Asian transport ministers meeting in South Korea this week will take a major step towards making a decades-old dream a reality -- integrating the entire continent into a single rail network.
Transport ministers and officials from 43 countries will gather in the port city of Busan starting today for this year's ministerial conference on transport organized by the UN Economic and Social Commission for Asia and the Pacific (UNESCAP).
The highlight of the six-day conference will be Friday's signing of the Intergovernmental Agreement on the Trans-Asian Railway (TAR) -- more poetically known as the "Iron Silk Road."
The 81,000km network, first mooted by the UN in 1960, would link capitals, ports and industrial hubs across 28 Asian countries all the way to Europe.
`COMMITMENT'
By signing, Asian states will "demonstrate their commitment to working together" on the mammoth project, said Barry Cable, director of UNESCAP's Transport and Tourism Division.
"We expect this will trigger new development in the railway sector both in terms of increasing capacity and in terms of increasing connectivity," he said.
Cable said such an international commitment would make it easier for countries to attract finance for railways from international banks.
"The agreement lays a framework for coordinated development of internationally important rail routes," UNESCAP chief Kim Hak-su said in a statement.
TARDY
Tardy progress over the past five decades indicates the challenges ahead, despite Friday's scheduled signing. The Cold War, a major obstacle, is over but Asia has its fair share of civil conflicts and tensions.

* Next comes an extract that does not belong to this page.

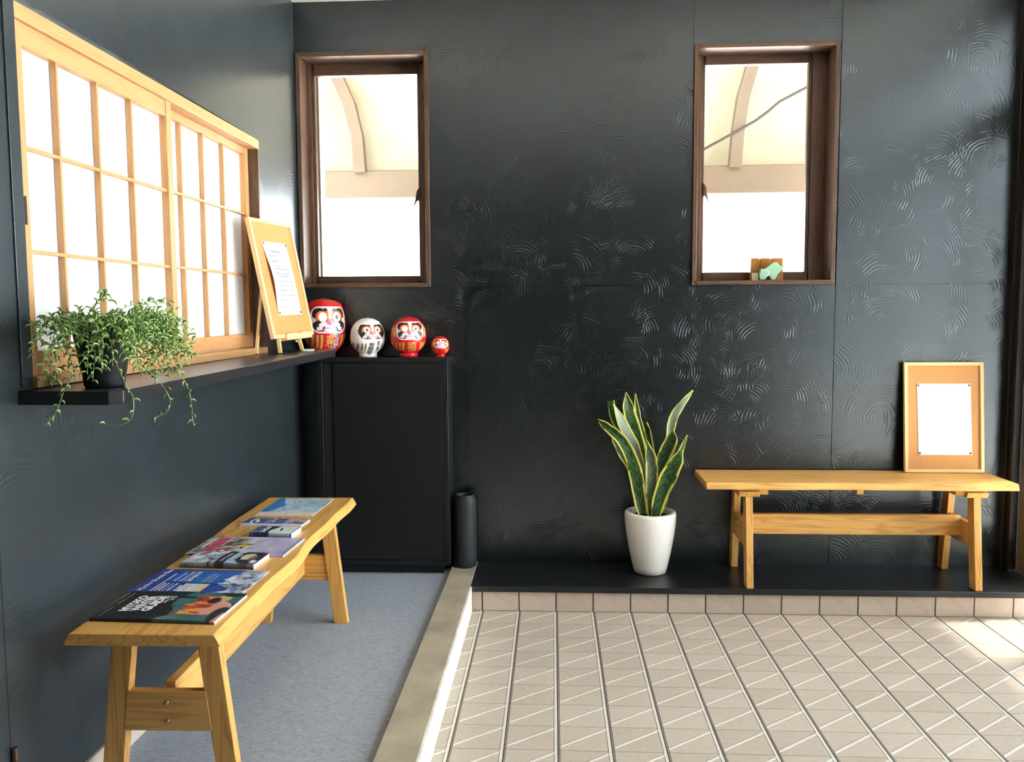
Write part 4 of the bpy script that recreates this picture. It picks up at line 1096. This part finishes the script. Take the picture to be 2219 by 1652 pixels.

Other problems include switching between different-gauge tracks, where to stop, how to handle sometimes tricky quarantine and immigration paperwork, and how to safely ferry cargo and people across many borders.
But fast-growing Asia, home to 60 percent of the world's population and generating 26 percent of the world's GDP, deserves better transport, Kim said.
"Asia's demand for efficient transport is greater than at any time in its history," he said.
The Asian continent boasts 13 of the world's top 20 container seaports.
But it has fewer than 100 "dry ports" -- inland container depots -- while Europe has 200 and the US has 370.
LESS CONGESTION
The Bangkok-based UN agency believes that the creating of more "ports of international importance" along the Trans-Asian Railway will reduce seaport congestion and transport expenses, as well as promoting trade and employment.
"This could actually stimulate more economic growth of the countries and share the benefits of globalization with a wider part of the community," Cable said, citing uneven development between coastal and inland areas.
Twelve of the world's 30 landlocked countries are in Asia, he said.
The TAR network would connect the vast existing railway lines across Asia with Russia and Mongolia in the north, Malaysia and the Philippines in the south, South Korea in the east and Iran and Turkey in the west.
DECLARATIONS
At the Busan conference, delegates will also issue two other declarations -- one on the direction of regional transport development in the next five years and the other on road safety.
UNESCAP estimates that last year 440,000 people died and at least 2 million were injured on Asia-Pacific roads.
This is around half of the world's fatalities, even though only one-fifth of the world's motor vehicles are registered in the region.
It estimates that at this rate, by 2020 two-thirds of the world's road deaths will be in the Asia-Pacific region.